Boulton, going into Cornwall, met a coach near Exeter in which he caught sight of Murdock. He got down at once, and Murdock also alighted. According to Boulton they had a parley for some time. "He said he was going to London to get men; but I soon found he was going there with his steam carriage to show it and take out a patent, he having been told by Mr. Wm. Wilkinson what Sadler has said, and he has likewise read in the newspaper Symington's puff, which has rekindled all William's fire and impatience to make steam carriages.
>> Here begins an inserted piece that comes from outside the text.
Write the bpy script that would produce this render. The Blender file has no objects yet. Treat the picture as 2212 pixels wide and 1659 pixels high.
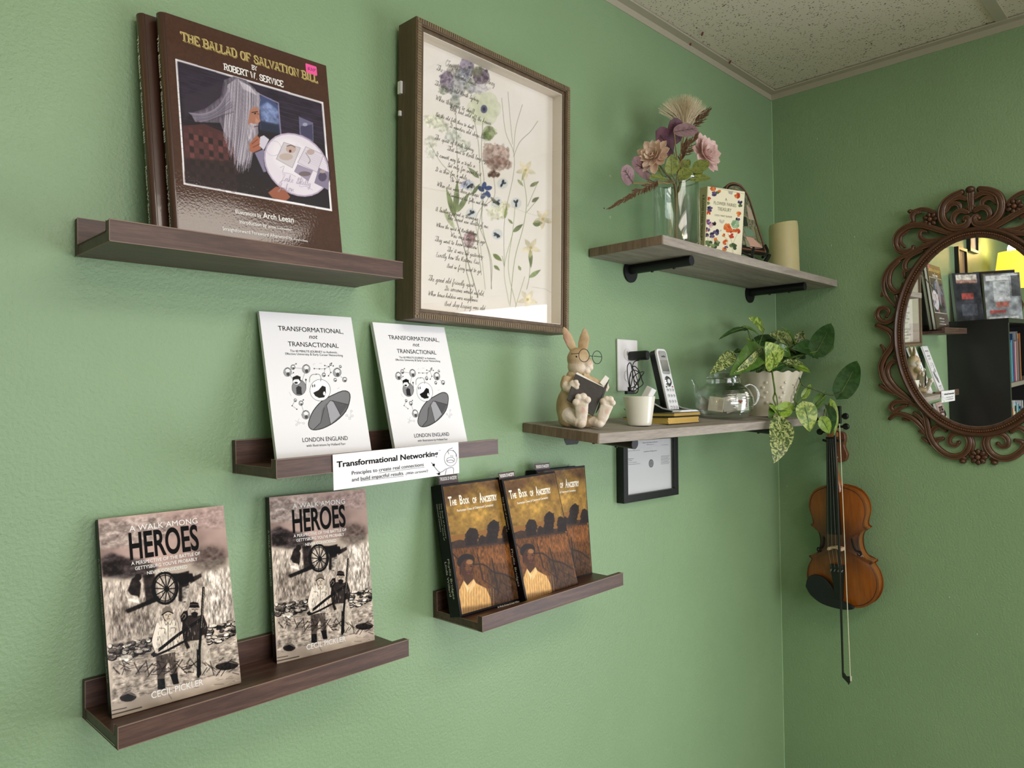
import bpy, bmesh, math, random
import numpy as np
from mathutils import Matrix, Vector, Euler
random.seed(7); rng = np.random.RandomState(7)
S = bpy.context.scene
COL = S.collection
rad = math.radians
# ------------------------------------------------------------------ camera
YAW, PIT, ROL, FPX = rad(44.368), rad(.955), rad(-.785), 1616.0
CAM = np.array([-2.14, -.98, 1.55])
_F = np.array([math.cos(YAW)*math.cos(PIT), math.sin(YAW)*math.cos(PIT), math.sin(PIT)])
_r = np.array([math.sin(YAW), -math.cos(YAW), 0.]); _u = np.cross(_r, _F)
RR = np.array([math.cos(ROL)*_r+math.sin(ROL)*_u, -math.sin(ROL)*_r+math.cos(ROL)*_u, _F])
cd = bpy.data.cameras.new('camera'); cam = bpy.data.objects.new('camera', cd); COL.objects.link(cam)
cd.sensor_width = 36; cd.lens = FPX/2212*36; cd.clip_start = .05
m = Matrix.Identity(4)
for i in range(3):
    m[i][0] = RR[0][i]; m[i][1] = RR[1][i]; m[i][2] = -RR[2][i]; m[i][3] = CAM[i]
cam.matrix_world = m
S.camera = cam
# ------------------------------------------------------------------ world, lights, exposure
XB = -.028; ZC = 2.43; XF = -4.1; YR = -3.7          # right wall, ceiling, far wall, rear wall
W = bpy.data.worlds.new('world'); S.world = W; W.use_nodes = True
bg = W.node_tree.nodes['Background']; bg.inputs[0].default_value = (.80, .90, 1, 1); bg.inputs[1].default_value = 1.0
def area(name, loc, rot, sx, sy, power, col):
    l = bpy.data.lights.new(name, 'AREA'); l.shape = 'RECTANGLE'; l.size = sx; l.size_y = sy; l.energy = power; l.color = col
    o = bpy.data.objects.new(name, l); COL.objects.link(o); o.location = loc; o.rotation_euler = rot; return o
# daylight outside the two shop windows, and the two fluorescent troffers
area('window_daylight', (XB+.12, -1.78, 1.17), (0, rad(90), 0), 1.56, 1.56, 46, (.95, .91, 1))
area('window_daylight_rear', (-2.0, YR-.35, 1.70), (rad(72), 0, 0), 2.4, 1.4, 84, (.97, .915, 1))
area('troffer_light', (-1.438, -1.50, ZC-.035), (0, 0, 0), 1.12, .52, 9, (1, .89, .78))
area('troffer_light_rear', (-1.438, -2.72, ZC-.035), (0, 0, 0), 1.12, .52, 9, (1, .89, .78))
S.view_settings.view_transform = 'Standard'; S.view_settings.look = 'None'
S.view_settings.exposure = 0.0; S.view_settings.gamma = 1; S.view_settings.use_curve_mapping = False
# ------------------------------------------------------------------ measuring helpers
def ray(px, py): return RR.T @ np.array([(px-1106)/FPX, (829.5-py)/FPX, 1.])
def A(px, py, off=0.):                       # point on a plane parallel to the left wall, off metres in front of it
    d = ray(px, py); return CAM+(-off-CAM[1])/d[1]*d
def B(px, py, off=0.):                       # the same for the right wall
    d = ray(px, py); return CAM+(XB-off-CAM[0])/d[0]*d
def depth(p): return float((np.array(p)-CAM) @ RR[2])
# ------------------------------------------------------------------ materials
def lin(c):
    if isinstance(c, str): c = [int(c[i:i+2], 16)/255 for i in (0, 2, 4)]
    return tuple(x/12.92 if x <= .04045 else ((x+.055)/1.055)**2.4 for x in c)
class NT:
    def __init__(s, name):
        s.m = bpy.data.materials.new(name); s.m.use_nodes = True; s.t = s.m.node_tree
        s.b = s.t.nodes['Principled BSDF']; s.o = s.t.nodes['Material Output']
    def n(s, kind, **kw):
        x = s.t.nodes.new(kind)
        for k, v in kw.items():
            if k.startswith('i_'):
                k = k[2:].replace('_', ' '); x.inputs[int(k) if k.isdigit() else k].default_value = v
            else: setattr(x, k, v)
        return x
    def l(s, a, b): s.t.links.new(a, b)
    def coords(s, scale=(1, 1, 1), which='Object'):
        tc = s.n('ShaderNodeTexCoord'); mp = s.n('ShaderNodeMapping'); mp.inputs['Scale'].default_value = scale
        s.l(tc.outputs[which], mp.inputs[0]); return mp.outputs[0]
    def ramp(s, fac, stops):
        r = s.n('ShaderNodeValToRGB'); e = r.color_ramp.elements
        while len(e) < len(stops): e.new(.5)
        for x, (p, c) in zip(e, stops): x.position = p; x.color = (*lin(c), 1) if not isinstance(c, float) else (c, c, c, 1)
        s.l(fac, r.inputs[0]); return r.outputs[0]
    def bump(s, h, strength=.2, dist=.002):
        b = s.n('ShaderNodeBump', i_Strength=strength, i_Distance=dist); s.l(h, b.inputs['Height']); s.l(b.outputs[0], s.b.inputs['Normal']); return b
def mat(name, col, rough=.5, metal=0., noise=0., nscale=60, bump=0., coat=0., spec=.5, bscale=None, sss=0., bdist=.001, emit=None, estr=1):
    t = NT(name); c = lin(col); t.b.inputs['Base Color'].default_value = (*c, 1)
    t.b.inputs['Roughness'].default_value = rough; t.b.inputs['Metallic'].default_value = metal
    t.b.inputs['Coat Weight'].default_value = coat; t.b.inputs['Specular IOR Level'].default_value = spec
    if sss: t.b.inputs['Subsurface Weight'].default_value = sss; t.b.inputs['Subsurface Scale'].default_value = .004
    if emit: t.b.inputs['Emission Color'].default_value = (*lin(emit), 1); t.b.inputs['Emission Strength'].default_value = estr
    if noise or bump:
        v = t.coords(); nz = t.n('ShaderNodeTexNoise', i_Scale=nscale, i_Detail=4.); t.l(v, nz.inputs[0])
        if noise:
            mx = t.n('ShaderNodeMix', data_type='RGBA', blend_type='MIX')
            t.l(nz.outputs[0], mx.inputs[0]); mx.inputs[6].default_value = (*[x*(1-noise) for x in c], 1); mx.inputs[7].default_value = (*[min(1, x*(1+noise)) for x in c], 1)
            t.l(mx.outputs[2], t.b.inputs['Base Color'])
        if bump:
            n2 = nz
            if bscale: n2 = t.n('ShaderNodeTexNoise', i_Scale=bscale, i_Detail=3.); t.l(v, n2.inputs[0])
            t.bump(n2.outputs[0], bump, bdist)
    return t.m
def wood(name, cols, axis=0, scale=9, stretch=14, rough=.45, bump=.15, bands=1.):
    t = NT(name); sc = [stretch]*3; sc[axis] = 1.0
    v = t.coords(tuple(x*scale/9 for x in sc))
    w = t.n('ShaderNodeTexNoise', i_Scale=4.5, i_Detail=8., i_Roughness=.62, i_Distortion=.6*bands); t.l(v, w.inputs[0])
    f = t.n('ShaderNodeTexNoise', i_Scale=40., i_Detail=3.); t.l(v, f.inputs[0])
    mx = t.n('ShaderNodeMix', data_type='FLOAT'); mx.inputs[0].default_value = .3; t.l(w.outputs[0], mx.inputs[2]); t.l(f.outputs[0], mx.inputs[3])
    t.l(t.ramp(mx.outputs[0], cols), t.b.inputs['Base Color']); t.b.inputs['Roughness'].default_value = rough
    t.bump(mx.outputs[0], bump, .0006); return t.m
def glass_thin(name, tint=(.97, .99, .98), ior=1.45, rough=.0, ripple=0., extra=0., rscale=(1, 1, 90)):
    t = NT(name); t.t.nodes.remove(t.b)
    tr = t.n('ShaderNodeBsdfTransparent'); tr.inputs[0].default_value = (*tint, 1)
    gl = t.n('ShaderNodeBsdfGlossy', i_Roughness=rough); gl.inputs[0].default_value = (1, 1, 1, 1)
    lw = t.n('ShaderNodeLayerWeight', i_Blend=.5); mx = t.n('ShaderNodeMixShader')
    if ripple:
        v = t.coords(rscale); nz = t.n('ShaderNodeTexNoise', i_Scale=8., i_Detail=2.); t.l(v, nz.inputs[0])
        b = t.n('ShaderNodeBump', i_Strength=ripple, i_Distance=.002); t.l(nz.outputs[0], b.inputs['Height'])
        t.l(b.outputs[0], gl.inputs['Normal']); t.l(b.outputs[0], lw.inputs['Normal'])
    pw = t.n('ShaderNodeMath', operation='POWER'); pw.inputs[1].default_value = 5. if not extra else 3.; t.l(lw.outputs['Facing'], pw.inputs[0])
    ad = t.n('ShaderNodeMath', operation='MULTIPLY_ADD', use_clamp=True); t.l(pw.outputs[0], ad.inputs[0]); ad.inputs[1].default_value = .96; ad.inputs[2].default_value = .04+extra
    t.l(ad.outputs[0], mx.inputs[0]); t.l(tr.outputs[0], mx.inputs[1]); t.l(gl.outputs[0], mx.inputs[2]); t.l(mx.outputs[0], t.o.inputs[0]); return t.m
def printmat(name, rough=.35, coat=0., warp=0.):
    t = NT(name); a = t.n('ShaderNodeAttribute', attribute_name='Col'); t.l(a.outputs['Color'], t.b.inputs['Base Color'])
    t.b.inputs['Roughness'].default_value = rough; t.b.inputs['Specular IOR Level'].default_value = .10; t.b.inputs['Coat Weight'].default_value = coat; t.b.inputs['Coat Roughness'].default_value = .04; t.b.inputs['Coat IOR'].default_value = 1.65 if warp else 1.5
    if warp:
        v = t.coords((1, 1, 1)); n1 = t.n('ShaderNodeTexNoise', i_Scale=9., i_Detail=1.); t.l(v, n1.inputs[0])
        n2 = t.n('ShaderNodeTexNoise', i_Scale=320., i_Detail=2.); t.l(v, n2.inputs[0])
        b1 = t.n('ShaderNodeBump', i_Strength=1., i_Distance=warp); t.l(n1.outputs[0], b1.inputs['Height'])
        b2 = t.n('ShaderNodeBump', i_Strength=.3, i_Distance=.0003); t.l(n2.outputs[0], b2.inputs['Height']); t.l(b1.outputs[0], b2.inputs['Normal'])
        t.l(b2.outputs[0], t.b.inputs['Coat Normal'])
    return t.m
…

However, I prevailed upon him to return to Cornwall by the next day's diligence, and he accordingly arrived here this day," 2nd of September 1786, "at noon, since which he hath unpacked his carriage and made it travel a mile or two in Rivers's great room, making it carry the fire-shovel, poker and tongs. I think it fortunate that I met him, as I am persuaded I can cure him of the disorder or turn the evil to good. At least I shall prevent a mischief that would have been the consequence of his journey to London." In short, Boulton & Watt had enough to do in their own line, and it did not suit them to lose Murdock or to launch out on to another that might be risky. And so William Murdock, the most loyal of men, was deprived by the policy of the firm of the honour of introducing the locomotive.